Trazendo a análise para a Amazônia Legal, uma das regiões com maiores
índices de pessoas pretas e pardas do Brasil, a realidade é ainda mais assustadora. Na região, pretos e pardos recebem aproximadamente 30% a menos por hora de trabalho do que pessoas brancas. É o que aponta o levantamento produzido por pesquisadores brasileiros do projeto Amazônia 2030, que analisa desigualdades no mercado de trabalho por raça.

“Os rendimentos por hora são bem diferentes entre não brancos e brancos.
Parte dessa diferença é explicada por características relacionadas à produtividade, como escolaridade, idade, e localidade de moradia. No entanto, quando fazemos as comparações adequadas, ainda identificamos grandes diferenças de rendimentos por raça que apontam que a principal explicação é a discriminação. Ou seja, em condições semelhantes, pessoas pretas e pardas ainda recebem aproximadamente 13% menos, por hora, do que os brancos”, explica o pesquisador e economista Gustavo Gonzaga, responsável pela análise.

Além disso, o estudo mostra que o racismo não se limita à questão salarial, já que na região a população negra é menos escolarizada e com maior probabilidade de atuar na informalidade. Em média, 57% dos pretos estão no setor informal, enquanto para os brancos a taxa é de 48%. E aproximadamente 70% dos não brancos estão empregados sem carteira assinada ou trabalhando por conta própria, sem contribuir para a Previdência.

Cotas raciais e a questão das fraudes
Sancionada em 2012, a Lei 12.711/212, também chamada de Lei de Cotas, é
uma ação afirmativa aplicada no Brasil que determina que 50% das vagas em universidades e institutos federais sejam destinadas para pessoas que estudaram em escolas públicas, sendo que dentro de cada faixa de renda familiar devem ser reservadas vagas a candidatos autodeclarados Pretos, Pardos e Indígenas (PPI). O principal objetivo desta Lei é diminuir as diferenças econômicas, sociais e educacionais entre pessoas de diferentes etnias raciais.

De acordo com um estudo publicado em 2020 pelo Instituto de Pesquisa
Econômica Aplicada (IPEA)
, em 1992, apenas cinco em cada cem jovens entre 18 e 24 anos cursavam o ensino superior. Já em 2015, três anos após a lei ser sancionada, esse número passou para dezoito jovens nessa faixa etária. Entre os jovens negros, essa taxa saltou de 1,5% para 12,5% em 2015.
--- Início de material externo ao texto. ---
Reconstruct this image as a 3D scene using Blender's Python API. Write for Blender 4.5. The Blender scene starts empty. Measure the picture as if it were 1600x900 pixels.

Se por um lado a Lei de Cotas ajuda na redução da desigualdade social,
ampliando a diversidade e inclusão social nas universidades e possibilitando um futuro mais próspero para pessoas menos beneficiadas social e economicamente, por outro lado, ela facilita na fraude no ingresso de alguns estudantes. Isso porque, ao se tratar de bancas de heteroidentificação racial, não existem parâmetros concretos para comprovar se a pessoa deve ou não se candidatar para uma das vagas.

Um caso muito conhecido de fraude nas cotas aconteceu na Universidade
Federal do Amazonas (Ufam), em 2020, quando um perfil anônimo do Twitter denunciou pessoas fenotípicamente brancas que entraram na universidade por meio de cotas de pessoas negras e pardas. O “exposed” surgiu no momento em que acontecia uma série de protestos contra o racismo em Manaus e gerou um grande debate nas redes sociais.

Pela lei, a raça é definida por autodeclaração. Uma das soluções encontradas pelas universidades que adotaram o sistema de cotas foi a criação de bancas de heteroidentificação, com o objetivo de analisar as características físicas do candidato, para complementar a autodeclaração.

Ao se tratar dos parâmetros usados pelo Grupo de Trabalho (GT) de
Heteroidentificação da Ufam, por exemplo, segundo o integrante da comissão e membro do Movimento Negro do Estado do Amazonas, Lamartine Silva, “A comissão confere as aplicações das vagas a partir das características fenotípicas, como os olhos, a boca, o nariz, ou até mesmo a própria cor da pele, para assim verificar se a autodeclaração é de fato verídica”.

Lamartine destacou ainda que o papel da comissão é conferir se a
autodeclaração que o cotista está pleiteando é verdadeira. Caso as características fenotípicas não conferirem com a autodeclaração, cabe ao candidato entrar com um recurso, que será avaliado pelo Grupo de Trabalho (GT) de Heteroidentificação.